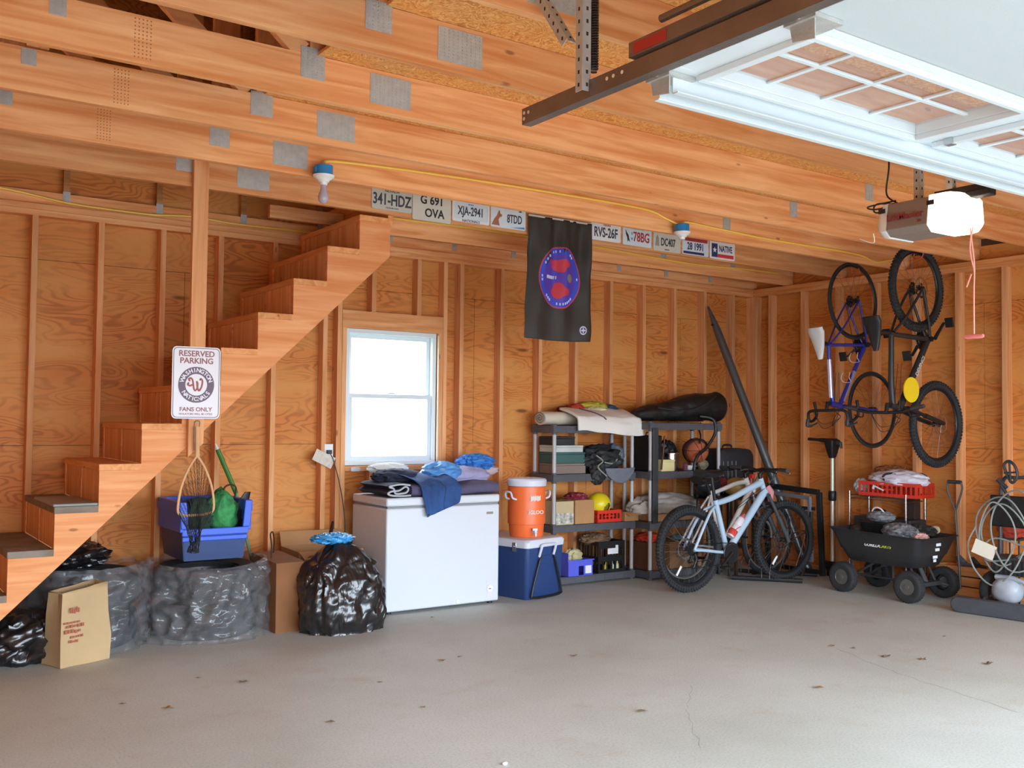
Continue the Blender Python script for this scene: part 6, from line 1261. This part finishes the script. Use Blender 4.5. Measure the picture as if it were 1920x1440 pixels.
tag(MB().box(-.13, -.04, -1.93, -1.85, .0, .755).build('dark_board', mat('dark brown board', '3E2C28', .7), smooth=0, bev=.003), 'dark brown board standing behind the wire rack', 'board')

# ================================================================ WOODEN CRATE, PRESSURE WASHER
t = thing('wooden_crate', 'low wooden slatted crate on the floor against the right wall', 'crate', (-.09, -2.42, 0))
for k, z in enumerate((.002, .082, .165)): 
    for x in (-.09, .06): MB().box(x, x+.018, -.24, .26, z, z+.07-(.0 if k else 0)).build('slat', WY, t, smooth=0, bev=.002)
MB().box(-.072, .06, -.24, -.222, .002, .235).build('end_board', WX, t, smooth=0); MB().box(-.072, .06, .242, .26, .002, .235).build('end_board', WX, t, smooth=0); MB().box(-.072, .06, -.22, .24, .20, .212).build('top_board', WY, t, smooth=0)
for y, r_, col, nm, lab in ((-2.36, .035, '5A646C', 'grey_tool', 'blue grey hand tool on the wooden crate'), (-2.48, .03, '2E3230', 'black_tool', 'black hand tool on the wooden crate, right of the grey one')):
    m = MB(); m.tube([(-.10, y, .245), (-.08, y+.06, .30)], [r_, r_*.7], 10); m.tube([(-.10, y, .25), (-.11, y-.09, .245)], [.016, .012], 8); tag(m.build(nm, mat(nm, col, .5, 0, .2), smooth=50), lab, 'tool')
pw = thing('pressure_washer', 'pressure washer with hose coils at the right edge of picture', 'pressure washer', (-.50, -2.98, 0)); FR = mat('washer frame grey', '56585C', .4, .5); HS = mat('grey hose', '8E9490', .5, 0, .1, 80)
for y in (.16, -.26):
    w_ = MB().lathe([(.07, -.03), (.125, -.035), (.14, -.015), (.14, .015), (.125, .035), (.07, .03)], 36, (.02, y, .1405), 'y', cap=False).build('wheel', RUB, pw, 50); MB().lathe([(.02, .03), (.03, -.04), (.07, -.028), (.075, 0), (.07, .028)], 24, (.02, y, .1405), 'y').build('wheel_rim', mat('wheel grey', '9A9CA2', .5), w_, 40)
m = MB()
for y in (.14, -.24): m.tube(smooth_path([(-.16, y, .05), (-.10, y, .10), (.08, y, .12), (.10, y, .30), (.10, y*.95, .80), (.09, y*.85, .93), (.06, y*.5, 1.0), (.05, 0, 1.0)], 6), .014, 10)
m.tube([(.08, -.22, .12), (.08, .12, .12)], .012, 8); m.build('frame', FR, pw)
MB().box(.06, .10, -.24, .20, .62, .86).build('panel', BLK, pw, smooth=0, bev=.01)
MB().box(-.12, .09, -.20, .10, .28, .42).build('engine', DKG, pw, smooth=0, bev=.02); m = MB()
for k in range(8): m.box(-.125, -.115, -.19+.035*k, -.175+.035*k, .29, .40)
m.build('cooling_fins', BLK, pw, smooth=0)
MB().blob((-.10, -.03, .17), (.09, .11, .095), .05, 2, 3, 40, 26, p=.85).build('pump_cover', mat('pump pale grey', 'A8AEB8', .4, 0, .1, 30), pw, 60); MB().tube([(-.10, .06, .26), (-.12, -.08, .265), (-.12, -.16, .25)], [.022, .02, .012], 10).build('pump_tube', MATS['pump pale grey'], pw)
m = MB()
for k, (cy, cz, ry, rz, ph) in enumerate(((.02, .62, .20, .24, .3), (.0, .58, .17, .23, 1.2), (.05, .56, .13, .26, 2.0), (-.12, .62, .20, .30, .8))):
    P = []
    for i in range(41): a = 2*pi*i/40; P.append((-.10-.012*k+.02*math.sin(2*a+ph), cy+ry*math.cos(a)+.012*math.sin(3*a+ph), cz+rz*math.sin(a)))
    m.tube(P, .0065, 6, closed=False, cap=True)
m.tube(smooth_path([(-.1, .22, .62), (-.14, .26, .48), (-.15, .20, .30), (-.16, .05, .20), (-.16, -.1, .32), (-.14, -.2, .55)], 8), .0065, 6); m.tube(smooth_path([(-.12, -.05, .40), (-.14, .1, .38), (-.14, .15, .46), (-.12, .05, .55), (-.12, -.2, .50)], 8), .0065, 6)
m.build('hose', HS, pw)
m = MB(); m.tube(smooth_path([(-.08, -.02, 1.02), (-.09, .0, 1.10), (-.09, -.04, 1.13), (-.09, -.085, 1.09), (-.09, -.10, 1.02), (-.09, -.06, .97), (-.08, -.02, 1.02)], 5), .011, 8); m.tube([(-.09, -.04, 1.12), (-.09, -.05, .97)], .008, 8); m.tube([(-.09, -.0, 1.04), (-.09, -.10, 1.05)], .007, 8); m.tube([(-.09, .04, .98), (-.09, -.02, .88), (-.09, -.10, .72)], [.014, .013, .012], 8); m.tube([(-.09, .05, .99), (-.09, -.02, .93)], [.018, .014], 8)
m.build('spray_gun', mat('gun dark grey', '34363A', .45), pw)
tag(MB().blob((-.22, -2.83, .62), (.09, .11, .11), .25, 2.4, 5, 40, 28, ridge=True).build('red_jug', mat('faded red plastic', 'B84432', .45, 0, .2), smooth=70), 'faded red container behind the pressure washer hose', 'container')
t = thing('stand', 'dark stand holding the red container behind the pressure washer', 'stand', (-.18, -2.83, 0)); MB().box(-.09, .09, -.09, .09, .505, .52).build('top', DKG, t, smooth=0)
for x in (-.08, .08):
    for y in (-.08, .08): MB().tube([(x, y, 0), (x, y, .505)], .007, 6).build('leg', DKG, t)
m = MB(); m.M = Matrix.Translation((-.66, -2.86, .46)) @ Matrix.Rotation(.35, 4, 'X') @ Matrix.Rotation(.2, 4, 'Z'); m.box(-.0015, .0015, -.08, .08, -.055, .055); tag(m.build('paper_sheet', mat('cream card sheet', 'E2DAC8', .8), smooth=0), 'cream paper sheet hung in the pressure washer hose', 'paper')
m = MB(); m.M = Matrix.Translation((-.82, -3.05, 0)) @ Matrix.Rotation(math.radians(8), 4, 'Z')
m.loft([[(-.035, y, z*.5+.001+zz) for y, z, zz in ()] for _ in ()]) if False else None
P = rrect(.66, .115, .055, 8); m.prism([(a, b_+.058) for a, b_ in P], -.035, .035, 'x')
lc = m.build('long_case', mat('case charcoal', '46484E', .6, 0, .3, 60, .15, 20), smooth=40, bev=.01); tag(lc, 'long rounded dark grey bar case on the floor before the pressure washer', 'case')

# ================================================================ LEAVES AND BITS ON THE FLOOR
LF = mat('dry leaf', '8A6A44', .9, 0, .3); LF2 = mat('dark dry leaf', '75634C', .9, 0, .3)
import sys
def floor_at(px, py):
    d = _f+_r2*((px-960)/1861.7)+_u2*((720-py)/1861.7); k = -CAM.z/d.z; return CAM.x+d.x*k, CAM.y+d.y*k
LEAFLAB = ['dark leaf fragment in front of the black trash bag','tan leaf in front of the wrapped tyres','small tan leaf fragment left of the larger tan leaf','pale leaf fragment in front of the freezer','tiny fragment right of the pale leaf before the freezer','tan leaf fragment in front of the blue ice chest','dark leaf by the middle of the floor, nearest the long crack','dark leaf beside the upper end of the long crack','large dark leaf in front of the garden cart','tan leaf right of the large dark one before the cart','long tan leaf nearest the pressure washer','small leaf fragment between cart and crack','tiny leaf fragment right of the small one by the cart','tiny leaf speck in the middle of the floor left of the pebble','pale leaf smear at the lower left of the floor','thin leaf fragment before the clear wrapped tyres','tiny leaf speck before the freezer corner','tiny leaf speck near the cart front wheel','tiny leaf speck right under the freezer edge']
for i, (px, py, s_) in enumerate(((457, 1280, 1.), (316, 1329, 1.), (230, 1321, .6), (828, 1239, .8), (862, 1232, .6), (1076, 1231, .8), (1204, 1335, 1.), (1534, 1290, 1.1), (1662, 1232, 1.2), (1730, 1237, 1.), (1851, 1246, 1.3), (1560, 1212, .8), (1600, 1216, .6), (793, 1327, .5), (620, 1355, .7), (372, 1272, .5), (712, 1280, .5), (1770, 1194, .5), (810, 1158, .5))):
    x, y = floor_at(px, py); rnd = random.Random(i); n = 9; a0 = rnd.random()*6
    vs = [(x+.022*s_*(1 if k % 2 else .5)*math.cos(a0+2*pi*k/n)*1.6, y+.022*s_*(1 if k % 2 else .5)*math.sin(a0+2*pi*k/n), .003+.010*s_*rnd.random()) for k in range(n)]+[(x, y, .002)]
    m = MB().add(vs, [(k, (k+1) % n, n) for k in range(n)]); tag(m.build('dry_leaf', LF if i % 2 else LF2, smooth=0, solid=.0008), LEAFLAB[i], 'leaf', 'dry leaves on the floor')
x, y = floor_at(947, 1434); tag(MB().blob((x, y, .006), (.012, .009, .006), .2, 2).build('white_pebble', WPL, smooth=60), 'small white pebble on the floor at the bottom edge of the picture', 'pebble')
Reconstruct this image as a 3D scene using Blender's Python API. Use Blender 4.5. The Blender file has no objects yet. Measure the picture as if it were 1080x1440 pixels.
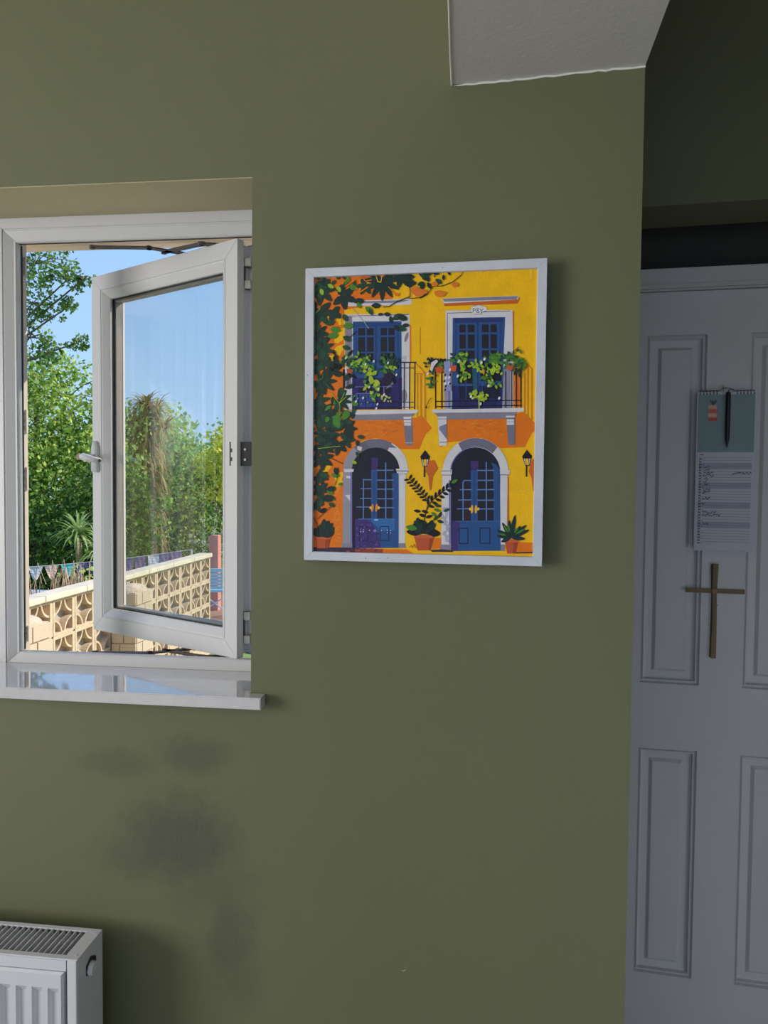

--

#### Goal of the exercise
Repeat, with no pictures, each line from the beginning of the data through the line containing "wire rack', 'board')", inclusive.

#### Task response
Continue the Blender Python script for this scene: part 6, from line 1261. This part finishes the script. Use Blender 4.5. Measure the picture as if it were 1920x1440 pixels.
tag(MB().box(-.13, -.04, -1.93, -1.85, .0, .755).build('dark_board', mat('dark brown board', '3E2C28', .7), smooth=0, bev=.003), 'dark brown board standing behind the wire rack', 'board')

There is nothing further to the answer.